What UAB’s new master plan means for commercial real estate in Bham

{ Full Birmingam Business Journal Article Here }

As revitalization in the city center of Birmingham continues, there is one specific area where a high percentage of future growth could be of the vertical variety – the University of Alabama at Birmingham campus.

In this week’s Cover Story, we took an in-depth look at UAB’s recently approved master plan. Two words came up often: density and vertical.

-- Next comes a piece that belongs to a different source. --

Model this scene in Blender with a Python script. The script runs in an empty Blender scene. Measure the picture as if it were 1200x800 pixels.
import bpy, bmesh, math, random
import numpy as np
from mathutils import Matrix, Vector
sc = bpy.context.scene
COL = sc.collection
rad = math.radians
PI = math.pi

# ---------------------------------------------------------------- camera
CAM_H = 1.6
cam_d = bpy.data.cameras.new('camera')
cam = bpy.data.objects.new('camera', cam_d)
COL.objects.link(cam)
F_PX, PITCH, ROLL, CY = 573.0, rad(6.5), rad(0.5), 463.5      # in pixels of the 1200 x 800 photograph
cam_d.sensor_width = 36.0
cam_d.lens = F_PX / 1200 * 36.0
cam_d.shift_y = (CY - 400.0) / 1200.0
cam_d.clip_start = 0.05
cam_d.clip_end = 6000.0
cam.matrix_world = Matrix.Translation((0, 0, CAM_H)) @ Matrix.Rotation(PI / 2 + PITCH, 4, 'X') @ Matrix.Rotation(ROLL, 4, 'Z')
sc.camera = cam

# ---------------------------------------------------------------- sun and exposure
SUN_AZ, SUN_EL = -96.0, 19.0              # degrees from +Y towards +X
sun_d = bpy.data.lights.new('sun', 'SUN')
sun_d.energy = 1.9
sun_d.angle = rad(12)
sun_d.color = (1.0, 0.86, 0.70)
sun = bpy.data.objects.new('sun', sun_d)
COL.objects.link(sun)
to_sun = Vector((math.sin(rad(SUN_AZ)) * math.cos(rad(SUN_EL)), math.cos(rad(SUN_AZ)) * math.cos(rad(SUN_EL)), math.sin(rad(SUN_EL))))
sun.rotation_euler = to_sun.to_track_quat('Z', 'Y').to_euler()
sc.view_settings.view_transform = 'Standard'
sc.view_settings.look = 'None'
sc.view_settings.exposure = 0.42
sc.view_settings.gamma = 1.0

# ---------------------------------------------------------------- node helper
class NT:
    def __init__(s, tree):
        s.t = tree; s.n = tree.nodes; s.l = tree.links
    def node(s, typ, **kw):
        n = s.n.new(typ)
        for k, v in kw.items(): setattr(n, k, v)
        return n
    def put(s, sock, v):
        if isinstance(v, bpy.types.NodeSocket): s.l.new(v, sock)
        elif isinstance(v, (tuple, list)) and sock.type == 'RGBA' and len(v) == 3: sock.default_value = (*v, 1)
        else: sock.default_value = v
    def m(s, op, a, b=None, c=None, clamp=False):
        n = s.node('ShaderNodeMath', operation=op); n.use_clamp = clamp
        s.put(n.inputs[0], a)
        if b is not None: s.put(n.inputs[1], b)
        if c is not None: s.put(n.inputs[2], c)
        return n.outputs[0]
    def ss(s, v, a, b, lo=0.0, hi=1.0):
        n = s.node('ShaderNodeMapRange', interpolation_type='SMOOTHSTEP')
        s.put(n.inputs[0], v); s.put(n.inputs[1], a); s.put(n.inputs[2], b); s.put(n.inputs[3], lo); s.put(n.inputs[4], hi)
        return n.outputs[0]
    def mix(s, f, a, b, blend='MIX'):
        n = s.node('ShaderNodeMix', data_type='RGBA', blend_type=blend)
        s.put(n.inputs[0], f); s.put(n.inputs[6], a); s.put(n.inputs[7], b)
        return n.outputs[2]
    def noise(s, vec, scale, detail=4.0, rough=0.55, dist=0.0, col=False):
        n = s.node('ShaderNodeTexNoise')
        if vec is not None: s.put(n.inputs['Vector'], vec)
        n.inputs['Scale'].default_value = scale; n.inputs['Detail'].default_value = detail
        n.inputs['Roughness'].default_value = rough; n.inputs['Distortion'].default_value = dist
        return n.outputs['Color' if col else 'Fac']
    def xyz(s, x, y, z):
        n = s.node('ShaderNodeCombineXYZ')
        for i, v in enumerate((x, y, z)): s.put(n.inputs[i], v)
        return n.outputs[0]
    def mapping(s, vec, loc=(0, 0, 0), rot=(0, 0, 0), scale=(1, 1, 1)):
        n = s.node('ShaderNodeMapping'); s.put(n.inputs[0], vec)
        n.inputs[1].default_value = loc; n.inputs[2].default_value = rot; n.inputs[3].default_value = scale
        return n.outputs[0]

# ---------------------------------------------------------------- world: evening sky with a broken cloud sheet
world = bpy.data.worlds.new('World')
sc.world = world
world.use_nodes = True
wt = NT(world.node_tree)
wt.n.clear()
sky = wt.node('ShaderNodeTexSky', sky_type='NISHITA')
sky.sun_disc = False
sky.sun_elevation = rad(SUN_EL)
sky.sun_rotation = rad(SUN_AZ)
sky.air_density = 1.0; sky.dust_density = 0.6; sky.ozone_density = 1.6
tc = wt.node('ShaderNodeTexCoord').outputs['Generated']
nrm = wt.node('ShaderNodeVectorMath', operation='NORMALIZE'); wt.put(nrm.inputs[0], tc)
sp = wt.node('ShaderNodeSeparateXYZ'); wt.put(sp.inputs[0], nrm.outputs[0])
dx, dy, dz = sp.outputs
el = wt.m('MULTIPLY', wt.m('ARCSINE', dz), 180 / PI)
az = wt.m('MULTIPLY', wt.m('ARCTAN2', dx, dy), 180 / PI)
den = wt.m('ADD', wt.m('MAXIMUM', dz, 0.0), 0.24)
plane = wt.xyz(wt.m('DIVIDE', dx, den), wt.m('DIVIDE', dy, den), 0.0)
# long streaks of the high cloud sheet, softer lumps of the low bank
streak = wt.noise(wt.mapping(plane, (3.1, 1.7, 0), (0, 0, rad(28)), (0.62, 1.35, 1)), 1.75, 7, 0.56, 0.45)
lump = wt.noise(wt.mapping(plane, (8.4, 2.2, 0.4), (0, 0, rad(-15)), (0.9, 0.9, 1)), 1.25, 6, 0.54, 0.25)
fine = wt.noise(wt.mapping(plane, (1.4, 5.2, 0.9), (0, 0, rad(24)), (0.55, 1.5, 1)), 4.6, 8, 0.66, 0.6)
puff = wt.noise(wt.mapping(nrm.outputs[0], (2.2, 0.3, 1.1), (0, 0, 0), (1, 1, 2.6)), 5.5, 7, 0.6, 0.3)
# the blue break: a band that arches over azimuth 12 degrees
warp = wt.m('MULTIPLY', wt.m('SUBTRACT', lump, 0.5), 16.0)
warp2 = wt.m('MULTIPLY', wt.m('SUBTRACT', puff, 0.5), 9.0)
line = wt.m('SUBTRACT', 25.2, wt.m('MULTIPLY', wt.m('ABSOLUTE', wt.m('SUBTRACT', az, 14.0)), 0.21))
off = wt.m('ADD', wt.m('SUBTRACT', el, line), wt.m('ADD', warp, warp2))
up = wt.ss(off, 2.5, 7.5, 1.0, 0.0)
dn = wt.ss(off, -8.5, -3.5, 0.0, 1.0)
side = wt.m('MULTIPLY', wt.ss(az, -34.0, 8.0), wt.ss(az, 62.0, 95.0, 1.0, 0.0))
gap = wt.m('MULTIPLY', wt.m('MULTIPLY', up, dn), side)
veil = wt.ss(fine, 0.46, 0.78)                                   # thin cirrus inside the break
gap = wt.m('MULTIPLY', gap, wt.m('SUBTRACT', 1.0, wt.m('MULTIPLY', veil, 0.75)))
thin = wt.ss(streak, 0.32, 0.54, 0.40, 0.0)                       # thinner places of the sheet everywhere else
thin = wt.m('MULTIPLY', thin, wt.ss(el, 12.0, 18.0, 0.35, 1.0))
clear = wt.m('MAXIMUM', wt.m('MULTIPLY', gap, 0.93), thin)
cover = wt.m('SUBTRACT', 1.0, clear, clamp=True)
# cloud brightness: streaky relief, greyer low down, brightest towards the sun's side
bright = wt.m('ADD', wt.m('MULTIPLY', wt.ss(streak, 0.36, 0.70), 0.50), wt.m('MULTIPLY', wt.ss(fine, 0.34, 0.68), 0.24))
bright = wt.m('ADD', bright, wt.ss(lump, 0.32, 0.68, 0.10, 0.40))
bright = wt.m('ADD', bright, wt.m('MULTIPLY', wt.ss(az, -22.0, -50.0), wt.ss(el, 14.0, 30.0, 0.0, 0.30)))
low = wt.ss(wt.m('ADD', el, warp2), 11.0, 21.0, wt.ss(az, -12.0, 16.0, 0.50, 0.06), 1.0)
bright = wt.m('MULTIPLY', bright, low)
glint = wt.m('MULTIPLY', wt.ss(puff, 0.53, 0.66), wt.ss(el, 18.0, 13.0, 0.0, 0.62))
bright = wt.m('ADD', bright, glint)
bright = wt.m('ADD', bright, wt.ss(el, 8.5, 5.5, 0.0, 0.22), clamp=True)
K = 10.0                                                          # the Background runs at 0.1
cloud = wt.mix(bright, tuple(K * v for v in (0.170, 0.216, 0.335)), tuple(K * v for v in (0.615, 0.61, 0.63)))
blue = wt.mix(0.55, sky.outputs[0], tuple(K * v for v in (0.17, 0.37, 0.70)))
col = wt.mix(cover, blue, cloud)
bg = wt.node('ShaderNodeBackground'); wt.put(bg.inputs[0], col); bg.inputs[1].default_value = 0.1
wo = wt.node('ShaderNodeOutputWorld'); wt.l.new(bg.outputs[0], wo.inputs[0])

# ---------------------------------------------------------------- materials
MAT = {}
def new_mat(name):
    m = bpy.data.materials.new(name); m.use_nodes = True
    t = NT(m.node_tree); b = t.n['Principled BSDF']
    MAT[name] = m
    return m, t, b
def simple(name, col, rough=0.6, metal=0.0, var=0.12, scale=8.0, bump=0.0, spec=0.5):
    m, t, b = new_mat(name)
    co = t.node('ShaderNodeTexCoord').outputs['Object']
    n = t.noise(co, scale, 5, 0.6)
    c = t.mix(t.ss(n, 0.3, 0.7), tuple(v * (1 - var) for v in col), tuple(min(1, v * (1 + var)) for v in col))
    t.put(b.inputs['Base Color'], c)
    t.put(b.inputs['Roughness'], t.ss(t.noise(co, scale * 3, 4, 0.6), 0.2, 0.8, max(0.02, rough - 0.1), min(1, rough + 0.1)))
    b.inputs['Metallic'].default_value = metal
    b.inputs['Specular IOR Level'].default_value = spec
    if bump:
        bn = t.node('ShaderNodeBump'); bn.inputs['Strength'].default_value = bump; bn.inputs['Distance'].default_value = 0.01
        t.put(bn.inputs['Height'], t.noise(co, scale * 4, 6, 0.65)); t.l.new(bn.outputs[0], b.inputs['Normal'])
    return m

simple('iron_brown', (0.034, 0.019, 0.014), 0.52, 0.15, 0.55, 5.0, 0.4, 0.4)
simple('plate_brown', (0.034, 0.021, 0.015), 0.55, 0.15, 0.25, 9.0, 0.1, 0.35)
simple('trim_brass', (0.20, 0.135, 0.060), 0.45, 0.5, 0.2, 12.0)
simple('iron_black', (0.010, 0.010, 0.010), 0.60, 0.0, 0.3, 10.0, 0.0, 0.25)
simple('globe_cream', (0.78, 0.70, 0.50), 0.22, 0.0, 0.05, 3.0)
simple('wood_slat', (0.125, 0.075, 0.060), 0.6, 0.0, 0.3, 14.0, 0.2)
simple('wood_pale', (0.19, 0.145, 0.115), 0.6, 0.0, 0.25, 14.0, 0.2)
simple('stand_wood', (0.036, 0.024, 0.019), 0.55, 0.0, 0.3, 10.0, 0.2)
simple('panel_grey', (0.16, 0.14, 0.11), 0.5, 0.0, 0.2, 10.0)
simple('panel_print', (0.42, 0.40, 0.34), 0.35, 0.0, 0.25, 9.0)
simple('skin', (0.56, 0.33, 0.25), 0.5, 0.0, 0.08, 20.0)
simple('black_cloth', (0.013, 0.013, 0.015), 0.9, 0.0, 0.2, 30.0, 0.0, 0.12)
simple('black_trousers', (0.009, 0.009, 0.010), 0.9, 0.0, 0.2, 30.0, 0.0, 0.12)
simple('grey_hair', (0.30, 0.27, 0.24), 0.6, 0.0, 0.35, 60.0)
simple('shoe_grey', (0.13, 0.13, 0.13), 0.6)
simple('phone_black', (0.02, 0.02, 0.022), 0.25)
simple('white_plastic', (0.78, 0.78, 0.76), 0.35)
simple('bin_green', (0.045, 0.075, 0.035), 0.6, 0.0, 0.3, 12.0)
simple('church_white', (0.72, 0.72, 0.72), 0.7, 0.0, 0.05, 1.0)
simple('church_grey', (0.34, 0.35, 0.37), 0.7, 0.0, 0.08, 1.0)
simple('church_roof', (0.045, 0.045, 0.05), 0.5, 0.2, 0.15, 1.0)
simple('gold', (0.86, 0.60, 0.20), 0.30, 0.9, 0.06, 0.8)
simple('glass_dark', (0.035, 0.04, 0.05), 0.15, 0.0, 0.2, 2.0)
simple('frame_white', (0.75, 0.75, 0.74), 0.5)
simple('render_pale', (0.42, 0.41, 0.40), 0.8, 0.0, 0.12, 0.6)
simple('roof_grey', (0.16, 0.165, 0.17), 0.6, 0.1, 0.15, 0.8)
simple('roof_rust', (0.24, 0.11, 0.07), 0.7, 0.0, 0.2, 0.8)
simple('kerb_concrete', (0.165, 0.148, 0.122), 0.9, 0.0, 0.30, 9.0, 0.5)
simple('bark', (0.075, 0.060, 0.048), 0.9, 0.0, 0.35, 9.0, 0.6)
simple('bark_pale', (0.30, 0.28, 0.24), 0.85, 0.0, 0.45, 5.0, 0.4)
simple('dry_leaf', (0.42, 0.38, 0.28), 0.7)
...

And many commercial real estate pros we talked to are pretty happy with the school’s new strategy.

Before attractions like Railroad Park and Regions Field entered the fray, brokers say UAB was virtually the only entity buying up large tracts of property on the Southside.

With developers investing heavily in the city center, that’s no longer the case.

There are currently more than $650 million worth of projects in development within eight blocks of the campus.

“Until the last few years, most if not all potential sellers in the areas around UAB would only consider selling the property based on a land value of $40 to $50 per square foot,” said John Lauriello, principal at Southpace Properties.

Now, private developers are buying property for up to $80 per square foot near the school’s campus, Lauriello said.

If UAB’s master plan involved a significant expansion of its footprint, that could create some challenges for the market – especially with the lack of available property near the campus.

That’s one reason why brokers like Harbert Realty’s Dean Nix are big fans of UAB’s new plan, which focuses on increasing the density of development on campus with projects like the new Collat School of Business building, a new Arts & Sciences building and a football operations facility.

Perhaps the best example of UAB’s strategy shift are its plans for expanding the College of Nursing. Rather than building a new facility, the school is adding five floors to the existing building.

That will increase on-campus density while preserving a nearby greenspace – another focus of the new master plan.

“If they are going to build vertically, I think that’s wise because it keeps the campus kind of hemmed in,” Nix said.